» **Description of the task**:
Using the data below, gather each line that includes the word "Write".

= = =

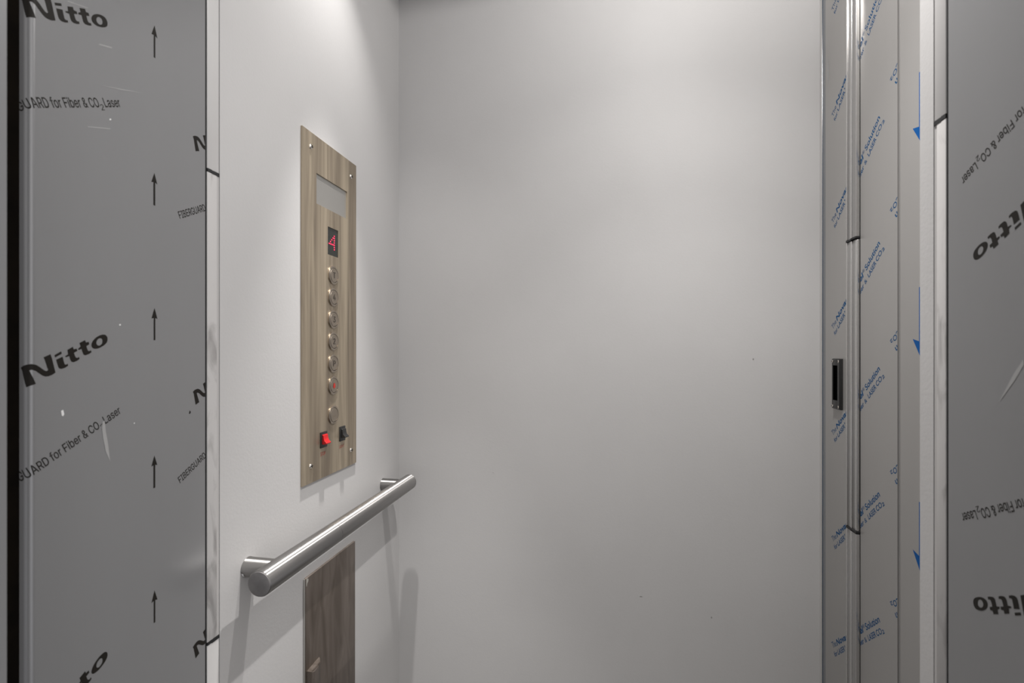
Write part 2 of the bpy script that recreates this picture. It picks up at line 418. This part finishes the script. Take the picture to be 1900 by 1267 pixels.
# pale edge strips with cut lines
def edge_strip(side, x, y0, y1, marksz, label, narrow):
    s = 1 if side == 'l' else -1
    t = thing('edge_strip', (x, (y0 + y1) / 2, 0), label, 'strip')
    zs = [0] + sorted(marksz) + [CEIL]
    def bx(m_, a, b, z0, z1, d=0, bev=0):
        X0, X1 = (x - .012, x + d) if s > 0 else (x - d, x + .012)
        return MB(m_).box(X0, X1, a, b, z0, z1, bev)
    for k in range(len(zs) - 1):
        z0, z1 = zs[k] + (.0022 if k else 0), zs[k + 1] - (.0022 if k < len(zs) - 2 else 0)
        mid = (k == len(zs) - 2 - (0 if False else 0) - 1) or (len(zs) == 3 and k == 0)
        if mid and narrow:
            o = bx('strip_dirty', y0, y1 - .005, z0, z1, 0, .0006).build('strip_segment', t)
            bx('strip_edge', y1 - .005, y1 - .0008, z0, z1, -.0006).build('strip_rebate', t)
        else:
            o = bx('strip', y0, y1 - .0016, z0, z1, 0, .0006).build('strip_segment', t)
            bx('strip_edge', y1 - .0016, y1 - .0006, z0, z1, -.001).build('strip_rebate', t)
    for z in marksz:
        X0, X1 = (x - .012, x + .0003) if s > 0 else (x - .0003, x + .012)
        m = MB('dark_gap').box(X0, X1, y0, y0 + (y1 - y0) * .35, z - .0018, z + .0027)
        m.box(X0, X1, y0 + (y1 - y0) * .35, y1 - .0008, z - .0027, z + .0018)
        tag(m.build('cut_line', t), 'black cut line across the pale strip')
    return t
edge_strip('l', XL, .5895, .612, (.8383, 1.5028), 'pale smudged vertical strip between the left printed panel and the button-panel wall', True)
edge_strip('r', XP, .5955, .6152, (.8383, 1.5011), 'pale smudged vertical strip left of the right-hand printed panel', True)

# landing frame beyond the dark gap at the far left
t = thing('entrance_frame', (-.42, .23, 0), 'grey steel landing frame edge at the extreme left, beside the dark gap', 'frame')
MB('film_steel').box(-.46, -.40, .12, .263, 0, 2.3).build('frame_post', t)
for z in (1.437, 1.190):
    MB('screw_grey').rev((-.4255, .263, z), (0, 1, 0), [(0, .0022), (.010, .0022), (.010, .0038), (.013, .0034), (.014, .002)], 20).build('bolt', t)

# ------------------------------------------------------------------ right side: column, light strip, doors
XC, XD = .496, .503
NV = .2318
def right_side(x): return lambda u, v, off=0.0: (x - off, -u, v)
L1a, L1b = (-1.1694, 1.2953), (-1.0003, 1.4462)
L2a, L2b = (-1.1602, 1.2822), (-.9862, 1.4350)
def novacel(column):
    it = []
    if column: it.append(place('The', L1a, L1b, .0112, 0, .098))
    n0, n1 = (.114, .47) if column else (.305, .668)
    it.append(place('Novacel', L1a, L1b, .0118, n0, n1, fat=.03, shear=.15))
    if not column: it.append(place('\u00ae', L1a, L1b, .006, .672, .706, drop=.0055))
    if not column: it.append(place('Solution', L1a, L1b, .0118, .72, 1, fat=.018, shear=.05))
    if column:
        it.append(place('for', L2a, L2b, .0095, 0, .075, fat=.014))
        it.append(place('LASER', L2a, L2b, .0098, .092, .262, fat=.014))
        it.append(place("'", L2a, L2b, .0098, .270, .282, fat=.02))
    if column: return it
    it.append(place('Fiber', L2a, L2b, .0098, .468, .607, fat=.014))
    it.append(place('&', L2a, L2b, .0085, .625, .665))
    it.append(place('LASER', L2a, L2b, .0100, .70, .848, fat=.014))
    it.append(place('CO', L2a, L2b, .0100, .862, .958, fat=.014))
    it.append(place('2', L2a, L2b, .0066, .963, 1, fat=.014, drop=-.0012))
    return it
NOV = novacel(False); NOVC = novacel(True)
def novacel_items(mb, lo, hi, x, rot=False, z0=.45, z1=2.15, items=None):
    fn = right_side(x); mb.m('ink_blue')
    for k in range(-5, 6):
        for V, F in (items or NOV):
            W = [(u, v - NV) for u, v in V]
            if rot: W = [(-1.9557 - u, 2.2369 - v) for u, v in W]
            W = [(u, v + k * NV) for u, v in W]
            vs = [v for _, v in W]
            if min(vs) < z0 or max(vs) > z1: continue
            W, G = clip(W, F, (), lo, hi)
            if G: mb.add(W, G, lambda u, v: fn(u, v, .00012))
# column
mb = MB('door_film').box(XC, XC + .03, 1.1115, 1.2165, 0, CEIL)
novacel_items(mb, -1.2164, -1.1118, XC, items=NOVC)
marks(mb, 'scuff', [[[-1.199,1.870],[-1.192,1.905],[-1.188,1.868],[-1.190,1.845]]], right_side(XC))
tag(mb.build('steel_column', fixn=False), 'narrow film-covered steel column beside the back wall, printed with blue words and holding the sensor', 'column')
t = thing('film_edge_trim', (XC, 1.217, 0), 'thin bright and dark blue lines between the back wall and the steel column', 'trim')
MB('highlight_steel').box(XC - .0015, XC + .02, 1.2195, 1.2225, 0, CEIL, .0006).build('highlight_edge', t)  # white highlight line painted as a paler strip
MB('film_edge').box(XC - .0006, XC + .02, 1.2168, 1.2194, 0, CEIL).build('film_edge', t)
MB('film_edge').box(XC - .0003, XC + .0, 1.2085, 1.2105, 0, CEIL).build('film_fold', t)

# sensor on the column
t = thing('door_sensor', (XC, 1.143, 1.178), 'small black rectangular sensor with four screws fixed on the blue-printed steel column', 'sensor')
sxf = XC - .0065
mb = MB('black')
y0, y1, z0, z1 = 1.1245, 1.1605, 1.1245, 1.2325
wy0, wy1, wz0, wz1 = 1.1345, 1.1550, 1.1435, 1.2180
mb.box(sxf + .0015, XC - .0002, y0, y1, z0, z1, .001)
mb.box(sxf, sxf + .0016, y0 + .0015, wy0, z0 + .001, z1 - .001, .0004)
mb.box(sxf, sxf + .0016, wy1, y1 - .001, z0 + .001, z1 - .001, .0004)
mb.box(sxf, sxf + .0016, wy0, wy1, z0 + .001, wz0, .0004); mb.box(sxf, sxf + .0016, wy0, wy1, wz1, z1 - .001, .0004)
mb.build('sensor_housing', t)
MB('sensor_lens').box(sxf + .0008, sxf + .0017, wy0, wy1, wz0, wz1).build('sensor_window', t)
for y in (1.1300, 1.1565):
    for z in (1.1305, 1.2265):
        m = MB('chrome').rev((sxf + .0003, y, z), (-1, 0, 0), [(0, .0028), (.0008, .0028), (.0016, .0018), (.0018, 0)], 20)
        m.m('groove').box(sxf - .0018, sxf - .0013, y - .0016, y + .0016, z - .0004, z + .0004)
        m.box(sxf - .0018, sxf - .0013, y - .0004, y + .0004, z - .0016, z + .0016)
        m.build('screw', t)

# ribbed light strip between column and doors
t = thing('ribbed_strip', (.50, 1.09, 0), 'shiny ribbed metal strip running vertically between steel column and doors', 'strip')
def strip_run(z0, z1, mid):
    mb = MB('highlight_steel')  # the paler bands are painted highlights along the ribs
    mb.box(.4955, .51, 1.1075, 1.1112, z0, z1, .0010)
    mb.m('trim_steel').box(.4975, .512, 1.0965, 1.1075, z0, z1, .0006)
    if not mid:
        mb.m('highlight_steel').box(.4960, .512, 1.0898, 1.0965, z0, z1, .0014)
        mb.m('dark_gap').box(.4985, .512, 1.0883, 1.0896, z0, z1)
        mb.m('trim_steel').box(.4965, .512, 1.0735, 1.0883, z0, z1, .0008)
        mb.m('highlight_steel').box(.4960, .512, 1.0718, 1.0735, z0, z1, .0005)
    else:
        mb.m('highlight_steel').box(.4962, .512, 1.0905, 1.0965, z0, z1, .0016)
        mb.m('trim_steel').box(.4985, .512, 1.0800, 1.0903, z0, z1, .0008)
        mb.m('highlight_steel').box(.4972, .512, 1.0728, 1.0798, z0, z1, .0022)
    return mb
strip_run(1.4765, CEIL, False).build('strip_segment', t)
strip_run(.8895, 1.4715, True).build('strip_segment', t)
strip_run(0, .8845, False).build('strip_segment', t)
for z, dz in ((1.474, 0), (.887, 0)):
    m = MB('dark_gap').box(.4953, .512, 1.0715, 1.092, z - .0004, z + .0030).box(.4953, .512, 1.092, 1.1112, z - .0018, z + .0016)
    tag(m.build('cut_line', t), 'black cut line across the ribbed strip')

# doors
mb = MB('door_film').box(XD, XD + .03, .9475, 1.0695, 0, 2.2)
mb.m('dark_gap').box(XD + .001, XD + .03, 1.0697, 1.0730, 0, 2.2)
novacel_items(mb, -1.0694, -.9476, XD)
novacel_items(mb, -1.0694, -.9476, XD, rot=True)
o = mb.build('door_1', fixn=False); tag(o, 'steel lift door leaf with blue printed words under clear film', 'door', kind='structure')
mb = MB('door_film').box(XD + .0012, XD + .03, .645, .9448, 0, 2.2)
mb.m('dark_gap').box(XD + .004, XD + .03, .9450, .9474, 0, 2.2)
mb.m('trim_steel').box(XD + .0006, XD + .002, .9425, .9446, 0, 2.2)
mb.m('ink_arrow'); fn = right_side(XD + .0012)
for k in range(-3, 4):
    c = -.8852; z = 1.2353 + k * .3470
    V, F = tri([(c, z), (c - .0225, z + .0335), (c - .0062, z + .0295), (c - .0062, z + .117), (c + .0062, z + .117), (c + .0062, z + .0295), (c + .0225, z + .0335)])
    if z > .4 and z < 1.95: mb.add(V, F, lambda u, v: fn(u, v, .00012))
o = mb.build('door_2', fixn=False); tag(o, 'steel lift door leaf with downward blue arrows beside the white wall edge', 'door', kind='structure')
struct('trim_3', MB('white_wall').box(.497, XR + .09, .64, YB, 2.2002, CEIL), 'white header above the steel doors', 'trim')

# ------------------------------------------------------------------ control panel on the left wall
XW = XL; TP = .0035; XF = XW + TP
cp = thing('control_panel', (XW, .904, 1.331), 'tall streaked bronze-coloured steel lift control panel with round buttons and red floor number', 'control panel')
def disc(parent, name, y, z, prof, mt, seg=40):
    return MB(mt).rev((XF, y, z), (1, 0, 0), prof, seg).build(name, parent)
py0, py1, pz0, pz1 = .8030, 1.0010, 1.0, 1.6618
wy0, wy1, wz0, wz1 = .8480, .9618, 1.5325, 1.5910
iy0, iy1, iz0, iz1 = .8872, .9260, 1.4424, 1.4984
mb = MB('plate')
holes = [(wy0, wy1, wz0, wz1), (iy0, iy1, iz0, iz1)]
ys = sorted({py0, py1, wy0, wy1, iy0, iy1}); zs = sorted({pz0, pz1, wz0, wz1, iz0, iz1})
grid = {}
def gv(y, z):
    if (y, z) not in grid: grid[(y, z)] = mb.bm.verts.new((XF, y, z))
    return grid[(y, z)]
fs = []
for a, b in zip(ys, ys[1:]):
    for c, d in zip(zs, zs[1:]):
        my, mz = (a + b) / 2, (c + d) / 2
        if any(h[0] < my < h[1] and h[2] < mz < h[3] for h in holes): continue
        fs.append(mb._f([gv(a, c), gv(b, c), gv(b, d), gv(a, d)]))
r = bmesh.ops.extrude_face_region(mb.bm, geom=fs)
for v in r['geom']:
    if isinstance(v, bmesh.types.BMVert): v.co.x -= TP - .0002
pl = mb.build('faceplate', cp)
MB('window_steel').box(XW + .0002, XF - .0022, wy0, wy1, wz0, wz1).build('blank_window', cp)
ind = MB('black_gloss').box(XW + .0002, XF - .0012, iy0, iy1, iz0, iz1).build('floor_indicator', cp)
mb = MB('led')
for r_ in range(7):
    for c_ in range(5):
        on = (c_ == 4) or (r_ == 4) or (r_ + c_ == 4 + 0 and False) or (r_, c_) in ((1, 3), (2, 2), (3, 1))
        if on:
            mb.rev((XF - .0012, .9128 - (4 - c_) * .0047, 1.4703 + (3 - r_) * .0046), (1, 0, 0), [(0, .0014), (.0004, .0014), (.0006, 0)], 12)
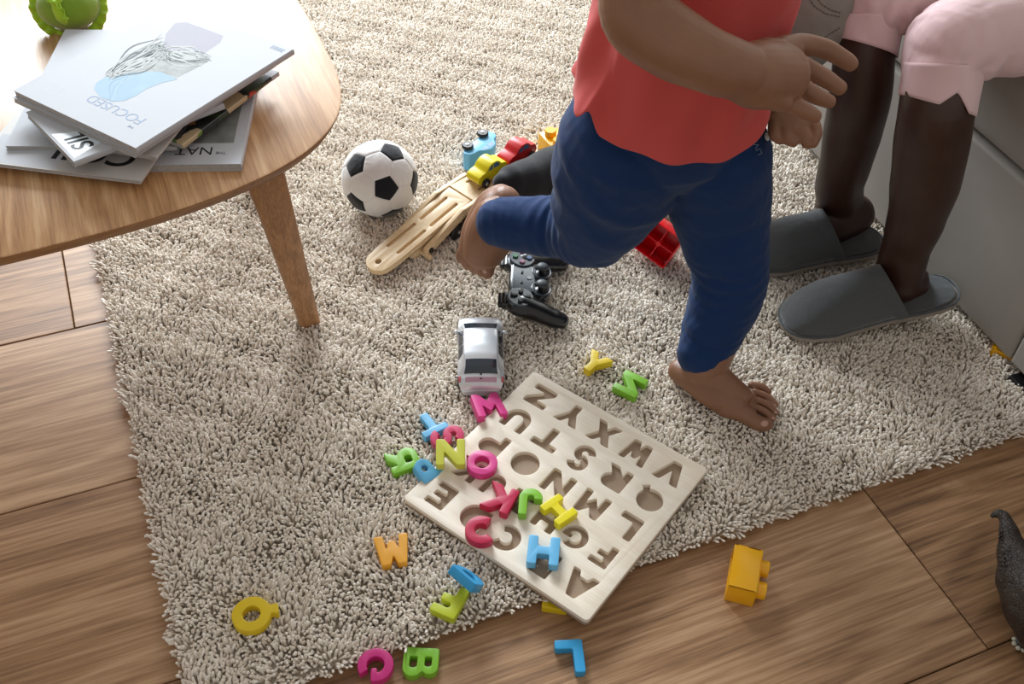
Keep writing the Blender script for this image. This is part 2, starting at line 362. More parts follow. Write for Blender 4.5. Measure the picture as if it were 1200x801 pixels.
def pile():
    sp = .0042
    us = np.arange(RU0, RU1, sp); vs = np.arange(RV0, RV1, sp*.92)
    U, V = np.meshgrid(us, vs); U = U+(np.arange(len(vs)) % 2)[:, None]*sp/2
    U = U.ravel()+rng.normal(0, .0012, U.size); V = V.ravel()+rng.normal(0, .0012, V.size); n = U.size
    # slow waves bend neighbouring tufts together into clumps
    def wav(fx, fy, ph): return np.sin(U*fx+V*fy+ph)
    bx = .35*wav(31, 17, 0)+.35*wav(-23, 44, 1)+.3*wav(90, -60, 2)+.3*wav(150, 120, .4); by = .35*wav(19, -37, 3)+.35*wav(41, 29, 4)+.3*wav(-70, 88, 5)+.3*wav(-140, 170, 2)
    ex = np.clip((RU0+.014-U)/.014, 0, 1); ey = np.clip((RV0+.014-V)/.014, 0, 1)       # edge tufts splay outwards
    hgt = .0148+.0022*wav(9, 6, 1)+.0016*wav(60, 75, 0)+.0020*wav(310, 260, 2)*wav(170, -220, 1)+rng.normal(0, .0015, n)
    hgt *= 1-.35*np.maximum(ex, ey)
    dx = bx*.0055+rng.normal(0, .0032, n)-ex*.005; dy = by*.0055+rng.normal(0, .0032, n)-ey*.006
    K = 4; ang0 = rng.uniform(0, 2*PI, n)
    levels = [(0, .0013, 0), (.5, .0018, .3), (.88, .0023, .85), (1.0, .0012, .95)]
    ring = []
    for t, r, bend in levels:
        for k in range(K):
            a = ang0+2*PI*k/K
            rr = r*(1+.2*np.sin(U*7000+k))
            ring.append(np.stack([U+dx*bend+rr*np.cos(a), V+dy*bend+rr*np.sin(a), .006+hgt*t], 1))
    P = np.stack(ring, 1)                    # n, 16, 3
    nv = P.shape[1]; verts = P.reshape(-1, 3)
    fl = []
    for i in range(len(levels)-1):
        for k in range(K): fl.append((i*K+k, i*K+(k+1) % K, (i+1)*K+(k+1) % K, (i+1)*K+k))
    fl.append(tuple(range((len(levels)-1)*K, len(levels)*K)))
    fl = np.array(fl); nf = len(fl)
    loops = (fl[None]+np.arange(n)[:, None, None]*nv).reshape(-1)
    me = bpy.data.meshes.new('pile'); me.vertices.add(len(verts)); me.vertices.foreach_set('co', verts.astype(np.float32).ravel())
    me.loops.add(len(loops)); me.loops.foreach_set('vertex_index', loops.astype(np.int32))
    me.polygons.add(n*nf); me.polygons.foreach_set('loop_start', np.arange(0, n*nf*4, 4, dtype=np.int32)); 
    me.polygons.foreach_set('use_smooth', np.ones(n*nf, bool))
    me.update(calc_edges=True)
    val = np.clip(rng.normal(.62, .2, n), 0, 1); v = np.repeat(val[:, None], nv, 1).reshape(-1)
    a = me.attributes.new('yarn', 'FLOAT', 'POINT'); a.data.foreach_set('value', v.astype(np.float32))
    me.transform(FR)
    o = obj('pile', me, M_rug, rug); o['kind'] = 'stuff'
    return n
pile()
RZ = .0195

# ------------------------------------------------------------------ sofa (face runs along s, outward normal n)
SO = Matrix(((.373, .928, 0, 0), (-.928, .373, 0, 0), (0, 0, 1, 0), (0, 0, 0, 1)))   # x=s along the face, y=into the sofa
SO = SO @ Matrix.Translation((0, 1.150, 0))                                             # y=0 is the front face
sofa = thing('sofa', SO @ Matrix.Translation((-1.4, .4, 0)), 'light grey suede upholstered sofa at the edge of the rug', 'sofa')
def cushbox(name, x0, x1, y0, y1, z0, z1, r, lab=None, bulge=.0):
    g = G().box(x0, y0, z0, x1, y1, z1, bev=r, seg=5)
    if bulge:
        g.v = [(x, y, z+bulge*max(0, 1-((x-(x0+x1)/2)/((x1-x0)/2))**4)*max(0, 1-((y-(y0+y1)/2)/((y1-y0)/2))**4)*(1 if z > (z0+z1)/2 else 0)) for x, y, z in g.v]
    g2 = G().join(g, SO); return obj(name, g2, M_sofa, sofa, smooth=50, label=lab)
cushbox('base', -2.35, -.786, .0, .85, .031, .292, .006)
cushbox('base', -.783, -.05, .0, .85, .031, .292, .006)
cushbox('seat_cushion', -2.3, -1.52, -.004, .62, .296, .425, .03)
cushbox('seat_cushion', -1.515, -.74, -.004, .62, .296, .425, .03)
cushbox('seat_cushion', -.735, -.07, -.004, .62, .296, .425, .03)
cushbox('backrest', -2.35, -.05, .62, .86, .30, .80, .05)
def stitches(name, pts, step=.006, r=.0006, par=None, m=M_stitch):
    g = G()
    pts = [Vector(p) for p in pts]; acc = []
    for a, b in zip(pts[:-1], pts[1:]):
        L = (b-a).length; k = max(1, int(L/step))
        for i in range(k):
            p = a.lerp(b, i/k); q = a.lerp(b, (i+.62)/k); g.cyl(p, q, r, n=5)
    return obj(name, g, m, par)
for yy in (.030, .040):
    for a, b in ((-2.26, -1.56), (-1.48, -.78), (-.70, -.12)):
        stitches('stitching', [SO @ Vector((a, yy, .4255)), SO @ Vector((b, yy, .4255))], par=sofa)
for sx, y0 in ((-2.2, .04), (-1.0, .04), (-.735, -.012), (-.15, .04)):
    obj('foot', G().join(G().box(sx-.03, y0, .0 if sx > -.3 else .012, sx+.03, y0+.06, .046 if y0 > 0 else .023, bev=.003), SO), M_black, sofa)

# ------------------------------------------------------------------ coffee table
TZ = .40
tc_u, tc_v = -.46, 1.40; ta, tb = .75, .366
def sup(u, v, a, b, n, N=160):
    out = []
    for i in range(N):
        t = 2*PI*i/N; c, s_ = math.cos(t), math.sin(t)
        out.append((u+a*math.copysign(abs(c)**(2/n), c), v+b*math.copysign(abs(s_)**(2/n), s_)))
    return out
TF = frame(FR @ Vector((tc_u, tc_v, 0)), A24)
table = thing('coffee_table', TF, 'oak coffee table with rounded corners and splayed legs standing on the rug', 'coffee table')
rings = []
for z, d in ((TZ-.024, .016), (TZ-.018, .008), (TZ-.005, .0008), (TZ-.001, .0003), (TZ, .0018)):
    rings.append([TF @ Vector((x, y, z)) for x, y in sup(0, 0, ta-d, tb-d, 3.6)])
g = G().loft(rings)
top = obj('tabletop', g, [M_table, M_edge], table, smooth=35)
for p in top.data.polygons:
    if p.normal.z < .7: p.material_index = 1
def leg(P0, P1, r0, r1):
    g = G(); n = 4
    P0 = Vector(P0); P1 = Vector(P1); rings = []
    for t in (0, .02, .35, .7, .985, 1):
        r = r0+(r1-r0)*t; rr = r*(.9 if t in (0, 1) else 1); c = P0.lerp(P1, t)
        ring = []
        for i in range(32):
            a = 2*PI*i/32+A24; ca, sa = math.cos(a-A24), math.sin(a-A24)
            x = math.copysign(abs(ca)**.5, ca)*rr; y = math.copysign(abs(sa)**.5, sa)*rr*.82
            ring.append(c+Vector((x*math.cos(A24)-y*math.sin(A24), x*math.sin(A24)+y*math.cos(A24), 0)))
        rings.append(ring)
    g.loft(rings); return g
foot = at(363, 379, .012)
ltop = at(307, 196, TZ-.025)
dl = Vector((ltop.x-foot.x, ltop.y-foot.y, 0)); iF = TF.inverted() @ foot; iT = TF.inverted() @ ltop
for sx, sy in ((1, 1), (-1, 1), (1, -1), (-1, -1)):
    # local u mirrored by sx, v mirrored by sy
    a = Vector((iF.x*sx, iF.y*sy, .012)); b = Vector((iT.x*sx, iT.y*sy, TZ-.024))
    if sx < 0: a.z = .001
    obj('leg', leg(TF @ a, TF @ b, .0165, .026), M_leg, table, smooth=40)

# ------------------------------------------------------------------ letter outlines (unit box, y up)
def arc(cx, cy, r, a0, a1, n=14): return [(cx+r*math.cos(math.radians(a0+(a1-a0)*i/n)), cy+r*math.sin(math.radians(a0+(a1-a0)*i/n))) for i in range(n+1)]
def stroke(pts, wd):
    L = []; R_ = []; n = len(pts)
    for i in range(n):
        a = pts[max(i-1, 0)]; b = pts[min(i+1, n-1)]; dx, dy = b[0]-a[0], b[1]-a[1]; l = math.hypot(dx, dy); nx, ny = -dy/l, dx/l
        L.append((pts[i][0]+nx*wd/2, pts[i][1]+ny*wd/2)); R_.append((pts[i][0]-nx*wd/2, pts[i][1]-ny*wd/2))
    return L+R_[::-1]
def fillet(poly, r=.055):
    out = []; n = len(poly)
    for i in range(n):
        p = Vector(poly[i]); a = Vector(poly[i-1]); b = Vector(poly[(i+1) % n])
        u = a-p; v = b-p; lu, lv = u.length, v.length
        if lu < 1e-9 or lv < 1e-9: continue
        u /= lu; v /= lv
        if u.dot(v) < -.93 : out.append(tuple(p)); continue
        d = min(r, lu*.45, lv*.45)
        p0 = p+u*d; p1 = p+v*d
        for t in (0, .25, .5, .75, 1): q = p0*(1-t)**2+p*2*t*(1-t)+p1*t*t; out.append((q.x, q.y))
    return out
t_ = .29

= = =

» **Exercise output**:
Write part 2 of the bpy script that recreates this picture. It picks up at line 418. This part finishes the script. Take the picture to be 1900 by 1267 pixels.
Keep writing the Blender script for this image. This is part 2, starting at line 362. More parts follow. Write for Blender 4.5. Measure the picture as if it were 1200x801 pixels.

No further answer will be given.